### [GOAL]
Transcribe only the lines from the line with "Build this scene" through the line with "scene.camera = camo", exactly, counting both of those lines as part of the stretch.

### [INFORMATION GIVEN]
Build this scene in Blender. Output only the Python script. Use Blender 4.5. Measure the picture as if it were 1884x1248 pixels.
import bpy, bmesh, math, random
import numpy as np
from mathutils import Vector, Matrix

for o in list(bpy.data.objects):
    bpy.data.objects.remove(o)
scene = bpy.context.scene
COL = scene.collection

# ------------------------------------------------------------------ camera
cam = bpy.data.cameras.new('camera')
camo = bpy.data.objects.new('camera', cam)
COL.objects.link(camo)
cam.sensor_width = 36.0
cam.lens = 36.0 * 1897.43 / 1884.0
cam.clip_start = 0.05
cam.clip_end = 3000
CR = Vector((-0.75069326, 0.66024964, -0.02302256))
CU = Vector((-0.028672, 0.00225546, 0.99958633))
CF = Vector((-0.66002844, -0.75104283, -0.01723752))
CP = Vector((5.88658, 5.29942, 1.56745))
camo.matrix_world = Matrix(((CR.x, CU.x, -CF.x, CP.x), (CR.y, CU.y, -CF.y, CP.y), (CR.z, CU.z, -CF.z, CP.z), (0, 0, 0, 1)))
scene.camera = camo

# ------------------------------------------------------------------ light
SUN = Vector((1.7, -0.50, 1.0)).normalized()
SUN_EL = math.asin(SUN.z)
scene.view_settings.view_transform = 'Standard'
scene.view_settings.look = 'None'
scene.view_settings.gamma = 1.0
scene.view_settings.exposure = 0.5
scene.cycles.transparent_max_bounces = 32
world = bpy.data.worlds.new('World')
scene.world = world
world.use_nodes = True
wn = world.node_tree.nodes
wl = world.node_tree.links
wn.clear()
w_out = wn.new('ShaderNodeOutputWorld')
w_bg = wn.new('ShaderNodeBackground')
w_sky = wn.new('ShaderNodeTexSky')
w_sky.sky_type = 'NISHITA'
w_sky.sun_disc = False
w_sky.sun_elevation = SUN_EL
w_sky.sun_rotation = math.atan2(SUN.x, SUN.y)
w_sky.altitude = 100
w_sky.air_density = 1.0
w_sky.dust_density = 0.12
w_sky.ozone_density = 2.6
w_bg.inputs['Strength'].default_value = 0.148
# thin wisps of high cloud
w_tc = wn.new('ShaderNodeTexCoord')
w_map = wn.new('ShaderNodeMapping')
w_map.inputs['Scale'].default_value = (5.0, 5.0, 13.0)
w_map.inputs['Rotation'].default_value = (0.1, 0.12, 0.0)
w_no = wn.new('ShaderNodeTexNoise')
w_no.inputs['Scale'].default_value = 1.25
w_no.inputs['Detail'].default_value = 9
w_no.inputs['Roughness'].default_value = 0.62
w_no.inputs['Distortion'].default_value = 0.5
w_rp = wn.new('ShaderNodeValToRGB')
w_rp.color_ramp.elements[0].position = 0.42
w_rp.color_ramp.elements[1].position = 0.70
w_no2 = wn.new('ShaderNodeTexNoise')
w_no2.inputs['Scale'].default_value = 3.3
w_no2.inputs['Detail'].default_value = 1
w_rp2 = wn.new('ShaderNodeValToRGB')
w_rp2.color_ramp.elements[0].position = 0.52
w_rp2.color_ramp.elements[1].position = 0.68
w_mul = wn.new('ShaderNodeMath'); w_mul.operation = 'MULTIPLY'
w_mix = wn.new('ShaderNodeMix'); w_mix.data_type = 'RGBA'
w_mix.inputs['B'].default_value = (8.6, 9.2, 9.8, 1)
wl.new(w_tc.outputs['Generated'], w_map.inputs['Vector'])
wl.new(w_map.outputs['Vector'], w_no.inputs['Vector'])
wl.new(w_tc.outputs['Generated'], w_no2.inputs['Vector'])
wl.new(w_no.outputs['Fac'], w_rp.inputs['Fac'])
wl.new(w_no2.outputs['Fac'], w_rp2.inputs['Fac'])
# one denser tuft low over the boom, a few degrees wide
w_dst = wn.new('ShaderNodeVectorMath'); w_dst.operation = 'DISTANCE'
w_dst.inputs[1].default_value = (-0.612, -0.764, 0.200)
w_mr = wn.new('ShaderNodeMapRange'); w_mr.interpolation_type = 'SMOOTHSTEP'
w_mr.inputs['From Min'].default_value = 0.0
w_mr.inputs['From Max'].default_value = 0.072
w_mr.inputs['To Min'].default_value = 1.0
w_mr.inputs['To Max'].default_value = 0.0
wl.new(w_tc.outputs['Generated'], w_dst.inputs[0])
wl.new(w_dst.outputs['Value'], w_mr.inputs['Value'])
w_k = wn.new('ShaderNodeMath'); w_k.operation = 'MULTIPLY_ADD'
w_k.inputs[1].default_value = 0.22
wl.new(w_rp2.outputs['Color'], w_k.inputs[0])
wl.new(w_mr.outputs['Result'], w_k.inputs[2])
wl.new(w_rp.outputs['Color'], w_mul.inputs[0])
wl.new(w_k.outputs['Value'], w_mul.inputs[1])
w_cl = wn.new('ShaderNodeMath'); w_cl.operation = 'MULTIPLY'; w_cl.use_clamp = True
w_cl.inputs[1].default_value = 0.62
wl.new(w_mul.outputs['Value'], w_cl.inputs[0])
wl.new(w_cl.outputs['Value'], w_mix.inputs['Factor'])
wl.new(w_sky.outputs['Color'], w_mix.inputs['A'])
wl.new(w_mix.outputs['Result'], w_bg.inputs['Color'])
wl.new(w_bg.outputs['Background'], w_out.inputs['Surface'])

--

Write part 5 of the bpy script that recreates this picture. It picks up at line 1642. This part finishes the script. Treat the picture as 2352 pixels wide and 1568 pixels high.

### [WRITTEN SOLUTION]
Build this scene in Blender. Output only the Python script. Use Blender 4.5. Measure the picture as if it were 1884x1248 pixels.
import bpy, bmesh, math, random
import numpy as np
from mathutils import Vector, Matrix

for o in list(bpy.data.objects):
    bpy.data.objects.remove(o)
scene = bpy.context.scene
COL = scene.collection

# ------------------------------------------------------------------ camera
cam = bpy.data.cameras.new('camera')
camo = bpy.data.objects.new('camera', cam)
COL.objects.link(camo)
cam.sensor_width = 36.0
cam.lens = 36.0 * 1897.43 / 1884.0
cam.clip_start = 0.05
cam.clip_end = 3000
CR = Vector((-0.75069326, 0.66024964, -0.02302256))
CU = Vector((-0.028672, 0.00225546, 0.99958633))
CF = Vector((-0.66002844, -0.75104283, -0.01723752))
CP = Vector((5.88658, 5.29942, 1.56745))
camo.matrix_world = Matrix(((CR.x, CU.x, -CF.x, CP.x), (CR.y, CU.y, -CF.y, CP.y), (CR.z, CU.z, -CF.z, CP.z), (0, 0, 0, 1)))
scene.camera = camo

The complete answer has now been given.